For foreign residents in Bangkok, Phuket and Chiang Mai, the shift changes the daily texture of consumption. Products that once required a trip home or a friend's suitcase now arrive within days through platforms such as Shopee, Lazada, TikTok Shop and specialist logistics forwarders. Wellness supplements, premium kitchenware, niche fashion labels and hobbyist gear circulate through a fulfilment network that has grown quietly but substantially, supported by bonded warehouses and free-trade zones near Suvarnabhumi and along the Eastern Economic Corridor.

The property implications are less obvious but real. Logistics real estate has become one of the most resilient asset classes in Thailand, with institutional investors including Frasers Property, WHA Group and GLP expanding warehouse footprints to serve exactly this kind of demand. Cross-border volume feeds last-mile sorting centres in Bang Na, Lat Krabang and Chonburi, and the growth of these hubs supports adjacent industrial land values. For foreign buyers looking at Thai REITs or listed developers, the consumer data offers a leading indicator of tenant demand.

Retail landlords face a more complicated picture. Physical mall operators such as Central Pattana, The Mall Group and Siam Piwat have responded by leaning into experiential tenancy, food and beverage, and destination retail that international parcels cannot replicate. The strongest performing malls in Bangkok are those that have positioned themselves as social infrastructure rather than pure shopping venues. Iconsiam, EmSphere and the refreshed Central Embassy illustrate the direction of travel, and foreign residents choosing neighbourhoods often weigh proximity to these anchors when comparing condominium options along the Sukhumvit and Chao Phraya corridors.

The cross-border figure also intersects with tax and customs policy. Thailand has moved to close the loophole that once allowed low-value imports under 1,500 baht to enter without value-added tax, and further tightening is under discussion as the government weighs the impact on domestic SMEs. For foreign residents, this means the arithmetic on imported purchases is gradually shifting, though the convenience premium continues to justify the habit for most categories. Long-stay residents should factor evolving import duties into any assumption about ongoing lifestyle costs.

Currency plays a quiet role too. The baht's movements against the dollar, yen and yuan influence how attractive cross-border baskets look week to week. A stronger baht, which Thailand has seen intermittently through 2025, effectively subsidises international shopping and pulls spending offshore. For property buyers converting foreign currency into baht for a condominium purchase, the same dynamic that makes imported goods cheaper for locals makes Thai real estate marginally more expensive for incoming capital, a trade-off worth tracking alongside interest-rate differentials.

The cultural read is perhaps the most interesting. Thai consumers, particularly in the 25 to 45 age bracket that dominates the condominium buyer pool, are demonstrably comfortable operating across borders in their daily lives.
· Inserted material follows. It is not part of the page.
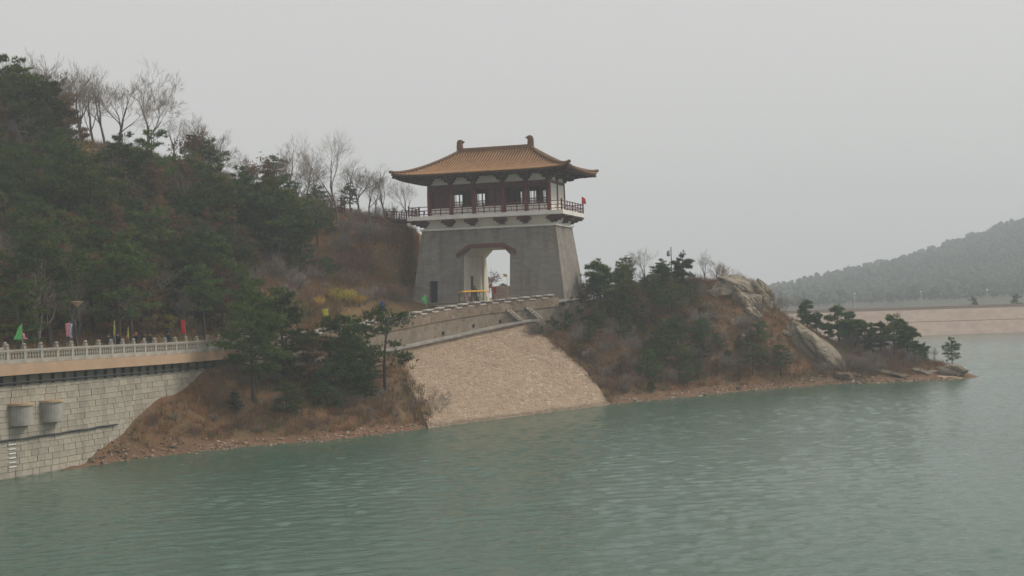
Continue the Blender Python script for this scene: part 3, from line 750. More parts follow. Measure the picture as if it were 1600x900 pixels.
# trim as a bent beam: three pieces joined, following the batter
b = MB()
def beam(b, p, q, h, y0, y1, mi=0):
    (x0, z0), (x1, z1) = p, q
    b.hexa([(x0, y0, z0), (x1, y0, z1), (x1, y1, z1), (x0, y1, z0), (x0, y0, z0 + h), (x1, y0, z1 + h), (x1, y1, z1 + h), (x0, y1, z0 + h)], mi)
xa, xb_, xc, xd = GX - GW - .85, GX - GW + GC - .18, GX + GW - GC + .18, GX + GW + .62
za, zb = GH - .95, GH + .03
beam(b, (xa, za), (xb_, zb), .42, -4.45, -3.8); beam(b, (xb_, zb), (xc, zb), .42, -4.42, -3.8); beam(b, (xc, zb), (xd, za + .25), .42, -4.45, -3.8)
b.build("arch_trim", mat("maroon_trim", (.15, .055, .05), (.11, .045, .042), scale=2), tower)
# white cornice, frieze, platform
b = MB(); b.box((0, 0, BH + .12), (2 * TW + .3, 2 * TD + .3, .22)); b.build("cornice", M_PLASTER, tower)
ZP = 9.3
b = MB(); b.hexa([(-TW + .25, -TD + .25, BH + .23), (TW - .25, -TD + .25, BH + .23), (TW - .25, TD - .25, BH + .23), (-TW + .25, TD - .25, BH + .23), (-TW - .35, -TD - .35, ZP), (TW + .35, -TD - .35, ZP), (TW + .35, TD + .35, ZP), (-TW - .35, TD + .35, ZP)]); b.build("frieze", M_PLASTER, tower)
PW, PD = 9.15, 5.0
b = MB(); b.box((0, 0, ZP + .23), (2 * PW, 2 * PD, .46)); b.box((0, 0, ZP + .05), (2 * PW - .3, 2 * PD - .3, .12)); b.build("platform", mat("platform_edge", (.77, .74, .69), (.66, .63, .58), scale=.9), tower)
ZF = ZP + .46        # floor of the pavilion
CXS = [-7.1, -4.45, -1.72, 1.72, 4.45, 7.1]; CYS = [-3.1, 0.0, 3.1]
# brackets under the platform
def under_bracket():
    b = MB(); b.box((0, -.05, .06), (.5, .8, .2)); b.box((0, -.25, .24), (.95, 1.0, .2)); b.box((0, -.5, .42), (1.4, 1.3, .2)); b.box((0, -.6, .6), (1.15, 1.5, .17))
    b.box((-.55, -.55, .56), (.2, 1.4, .12)); b.box((.55, -.55, .56), (.2, 1.4, .12)); return b.mesh("platform_bracket", M_RED)
ME_UB = under_bracket()
def rotpart(name, me, loc, rz=0, parent=tower):
    o = link(name, me, parent); o.location = loc; o.rotation_euler = (0, 0, rz); return o
for x in CXS[1:5]:
    rotpart("platform_bracket", ME_UB, (x, -TD - .0, BH + .45)); rotpart("platform_bracket", ME_UB, (x, TD, BH + .45), math.pi)
for sx in (-1, 1):
    rotpart("platform_bracket", ME_UB, (sx * (TW - .02), 0, BH + .45), sx * math.pi / 2)
    for sy in (-1, 1): rotpart("platform_bracket", ME_UB, (sx * (TW - .35), sy * (TD - .25), BH + .45), math.atan2(sy, sx) + math.pi / 2).scale = (1.15, 1.25, 1)
# columns
ZB = ZF + 3.2       # underside of the tie beam
b = MB(); b.lathe([(.3, 0), (.3, .1), (.24, .14), (.24, 2.2), (.2, ZB - ZF + .35)], 12); ME_COLM = b.mesh("column", M_RED2, True)
COLS = [(x, y) for x in CXS for y in (CYS[0], CYS[2])] + [(CXS[0], 0), (CXS[5], 0)]
for x, y in COLS: rotpart("column", ME_COLM, (x, y, ZF))
# tie beams
for y in (CYS[0], CYS[2]):
    for x0, x1 in zip(CXS, CXS[1:]): b = MB(); b.box(((x0 + x1) / 2, y, ZB + .17), (x1 - x0 - .36, .26, .34)); b.build("tie_beam", M_RED, tower)
for x in (CXS[0], CXS[5]):
    for y0, y1 in zip(CYS, CYS[1:]): b = MB(); b.box((x, (y0 + y1) / 2, ZB + .17), (.26, y1 - y0 - .36, .34)); b.build("tie_beam", mat("grey_brown_beam", (.16, .11, .085), (.12, .085, .07), scale=2), tower)
# plaster between the bracket sets, and the ring beam above
for y, sgn in ((CYS[0], -1), (CYS[2], 1)):
    for x0, x1 in zip(CXS, CXS[1:]):
        b = MB(); b.prism([(x0 + .25, 0), (x1 - .25, 0), (x1 - .7, .8), (x0 + .7, .8)], (1, 0, 0), (0, 0, 1), (0, .14, 0), (0, y - .07, ZB + .35)); b.build("plaster_panel", M_PLASTER, tower, fix=True)
for x in (CXS[0], CXS[5]):
    for y0, y1 in zip(CYS, CYS[1:]):
        b = MB(); b.prism([(y0 + .25, 0), (y1 - .25, 0), (y1 - .7, .8), (y0 + .7, .8)], (0, 1, 0), (0, 0, 1), (.14, 0, 0), (x - .07, 0, ZB + .35)); b.build("plaster_panel", M_PLASTER, tower, fix=True)
b = MB()
for y in (CYS[0], CYS[2]): b.box((0, y, ZB + 1.3), (14.9, .3, .34))
for x in (CXS[0], CXS[5]): b.box((x, 0, ZB + 1.302), (.3, 5.85, .34))
b.build("ring_beam", M_RED, tower)
# bracket sets under the eaves
def dougong():
    b = MB(); z = .35
    b.box((0, 0, z + .12), (.5, .5, .24)); z += .24
    for k, (w_, ext) in enumerate(((1.05, .75), (1.45, 1.25), (1.05, 1.7))):
        b.box((0, -ext / 2 + .15, z + .1), (.2, ext + .3, .2)); b.box((0, 0, z + .101), (w_, .2, .19)); b.box((0, -ext, z + .102), (w_ * .9, .18, .18))
        for sx in (-1, 0, 1): b.box((sx * w_ * .42, -ext, z + .24), (.22, .24, .1)); b.box((sx * w_ * .42, 0, z + .241), (.22, .24, .1))
        z += .27
    b.hexa([(-.08, -2.15, z - .42), (.08, -2.15, z - .42), (.08, 0, z - .05), (-.08, 0, z - .05), (-.08, -2.3, z - .3), (.08, -2.3, z - .3), (.08, 0, z + .1), (-.08, 0, z + .1)])
    return b.mesh("eave_bracket", M_RED)
ME_DG = dougong()
for x in CXS[1:5]:
    rotpart("eave_bracket", ME_DG, (x, CYS[0], ZB)); rotpart("eave_bracket", ME_DG, (x, CYS[2], ZB), math.pi)
for sx in (-1, 1):
    rotpart("eave_bracket", ME_DG, (sx * 7.1, 0, ZB), sx * math.pi / 2)
    for sy in (-1, 1):
        rotpart("eave_bracket", ME_DG, (sx * 7.1, sy * 3.1, ZB), 0 if sy < 0 else math.pi); rotpart("eave_bracket", ME_DG, (sx * 7.1, sy * 3.1, ZB - .004), sx * math.pi / 2)
        o = rotpart("eave_bracket", ME_DG, (sx * 7.1, sy * 3.1, ZB - .008), math.atan2(sy, sx) + math.pi / 2); o.scale = (1, 1.45, 1)
# walls: front dado, lattice, dark interior, back wall with windows
b = MB(); b.box((0, 0, ZF + .012), (14.2, 6.2, .02)); b.build("floor", mat("pavilion_floor", (.10, .08, .07)), tower)
b = MB(); b.box((0, 0, ZB + .9), (14.0, 6.0, .06)); b.build("pavilion_ceiling", M_DARK, tower)
for x0, x1 in zip(CXS, CXS[1:]):
    xm, L = (x0 + x1) / 2, x1 - x0
    b = MB(); b.box((xm, CYS[0] + .1, ZF + .45), (L - .44, .16, .9)); b.build("dado_wall", M_PLASTER, tower)
    b = MB(); b.box((xm, CYS[2] - .1, ZF + .35), (L - .44, .16, .7)); b.build("dado_wall", M_PLASTER, tower)
    f = MB(); f.box((xm, CYS[0] + .1, ZF + .96), (L - .44, .2, .12)); f.box((xm, CYS[0] + .1, ZB - .16), (L - .44, .18, .32))
    for sx in (-1, 1): f.box((xm + sx * (L / 2 - .32), CYS[0] + .1, ZF + 2.0), (.14, .17, 2.1))
    fr = f.build("window_frame", M_RED, tower)
    nl = 3 if L < 3 else 4
    for k in range(1, nl):
        g = MB(); xx = x0 + .3 + (L - .6) * k / nl; g.box((xx, CYS[0] + .1, ZF + 1.93), (.07, .1, 1.82)); g.build("mullion", M_RED, fr)
    for zz in (1.25, 1.5):
        g = MB(); g.box((xm, CYS[0] + .115, ZF + zz), (L - .7, .05, .05)); g.build("lattice_bar", M_RED, fr)
# closed shutters behind some of the front windows
for xm, wd in ((-5.78, 1.95), (.75, 1.5)):
    b = MB(); b.box((xm, CYS[0] + .22, ZF + 1.95), (wd, .06, 1.9)); b.build("shutter", M_RED, tower)
# back wall: panels leaving window openings, lattice bars in them
WIN = [(-6.4, -5.15), (-4.62, -4.35), (-3.55, -2.35), (1.75, 2.2), (2.95, 3.9), (4.6, 5.05)]
ZW0, ZW1 = ZF + 1.5, ZF + 2.85
edges = [-6.88] + [q for w_ in WIN for q in w_] + [6.88]
for a, c in zip(edges[::2], edges[1::2]): b = MB(); b.box(((a + c) / 2, CYS[2] - .1, (ZF + .7 + ZB + .3) / 2), (c - a, .14, ZB + .3 - ZF - .7)); b.build("back_panel", M_RED, tower)
for a, c in WIN:
    b = MB(); b.box(((a + c) / 2, CYS[2] - .1, (ZW1 + ZB + .3) / 2), (c - a, .14, ZB + .3 - ZW1)); b.box(((a + c) / 2, CYS[2] - .1, (ZF + .7 + ZW0) / 2), (c - a, .14, ZW0 - ZF - .7)); b.build("back_panel", M_RED, tower)
    f = MB()
    for q in np.linspace(a, c, max(3, int((c - a) / .33)) + 1): f.box((q, CYS[2] - .1, (ZW0 + ZW1) / 2), (.06, .08, ZW1 - ZW0))
    for zz in (.3, .52): f.box(((a + c) / 2, CYS[2] - .1, ZW0 + zz), (c - a, .07, .07))
    f.build("window_lattice", M_RED, tower)
for sx in (-1, 1):
    for y0, y1 in zip(CYS, CYS[1:]):
        b = MB(); b.box((sx * 7.1, (y0 + y1) / 2, (ZF + ZB) / 2), (.22, y1 - y0 - .42, ZB - ZF)); b.build("end_wall", M_PLASTER, tower)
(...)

That comfort extends to how they think about second homes, education, healthcare and investment. Foreign developers marketing branded residences and mixed-use projects in Bangkok increasingly find an audience that already shops, streams and travels internationally, and that expects the same fluidity from the buildings they live in.
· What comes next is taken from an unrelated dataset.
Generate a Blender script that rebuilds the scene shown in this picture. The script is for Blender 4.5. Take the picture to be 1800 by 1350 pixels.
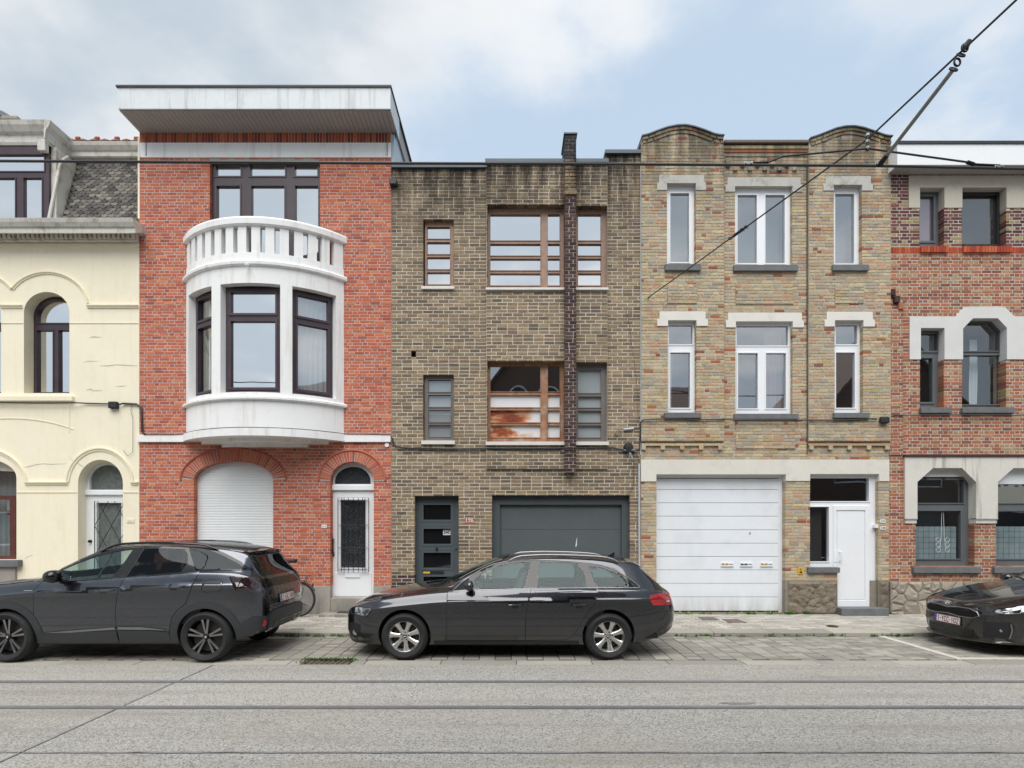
import bpy, bmesh, math, random
import numpy as np
from mathutils import Vector, Matrix
from mathutils import geometry as geo
from mathutils.bvhtree import BVHTree

for _o in list(bpy.data.objects):
    bpy.data.objects.remove(_o)
scene = bpy.context.scene
C = scene.collection
R = math.radians

# ------------------------------------------------------------------ camera
F, CX, CY = 1034.0, 900.0, 931.0      # focal length and vanishing point, in photo pixels
CAMH, DF = 1.79, 11.75                # eye height, distance to the facades (facades stand on Y = 0)
cam_d = bpy.data.cameras.new('camera')
cam = bpy.data.objects.new('camera', cam_d)
C.objects.link(cam)
cam.location = (0, -DF, CAMH)
cam.rotation_euler = (R(90), 0, 0)
cam_d.sensor_width = 36
cam_d.lens = F / 1800 * 36
cam_d.shift_y = (CY - 675) / 1800
cam_d.clip_end = 2000
scene.camera = cam

# ------------------------------------------------------------------ sky and sun
SUN_EL, SUN_AZ = R(57), R(186)        # azimuth clockwise from +Y: high behind the camera, veiled by cloud
world = bpy.data.worlds.new('World')
scene.world = world
world.use_nodes = True
wt = world.node_tree
wt.nodes.clear()


def wn(t, **k):
    n = wt.nodes.new(t)
    for a, b in k.items():
        setattr(n, a, b)
    return n


def wmath(op, a, b=None):
    n = wn('ShaderNodeMath', operation=op)
    for i, v in enumerate((a, b)):
        if v is None:
            continue
        if isinstance(v, (int, float)):
            n.inputs[i].default_value = v
        else:
            wt.links.new(v, n.inputs[i])
    return n.outputs[0]


sky = wn('ShaderNodeTexSky', sky_type='NISHITA', sun_disc=False)
sky.sun_elevation = SUN_EL
sky.sun_rotation = SUN_AZ
sky.air_density = 1.0
sky.dust_density = 1.6
sky.ozone_density = 1.4
tc = wn('ShaderNodeTexCoord')
sep = wn('ShaderNodeSeparateXYZ')
wt.links.new(tc.outputs['Generated'], sep.inputs[0])
zc = wmath('MAXIMUM', sep.outputs[2], 0.04)
zc = wmath('ADD', zc, 0.12)
px_ = wmath('DIVIDE', sep.outputs[0], zc)
py_ = wmath('DIVIDE', sep.outputs[1], zc)
comb = wn('ShaderNodeCombineXYZ')
wt.links.new(px_, comb.inputs[0])
wt.links.new(py_, comb.inputs[1])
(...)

For the foreign resident or investor reading the data as a signal rather than a statistic, the takeaway is that Thailand's consumer economy is more integrated with global supply than the tourism-heavy headlines usually suggest. That integration supports the logistics property thesis, complicates the mall thesis, and quietly shapes the lifestyle expectations that flow through into residential design and neighbourhood retail across the major Thai cities.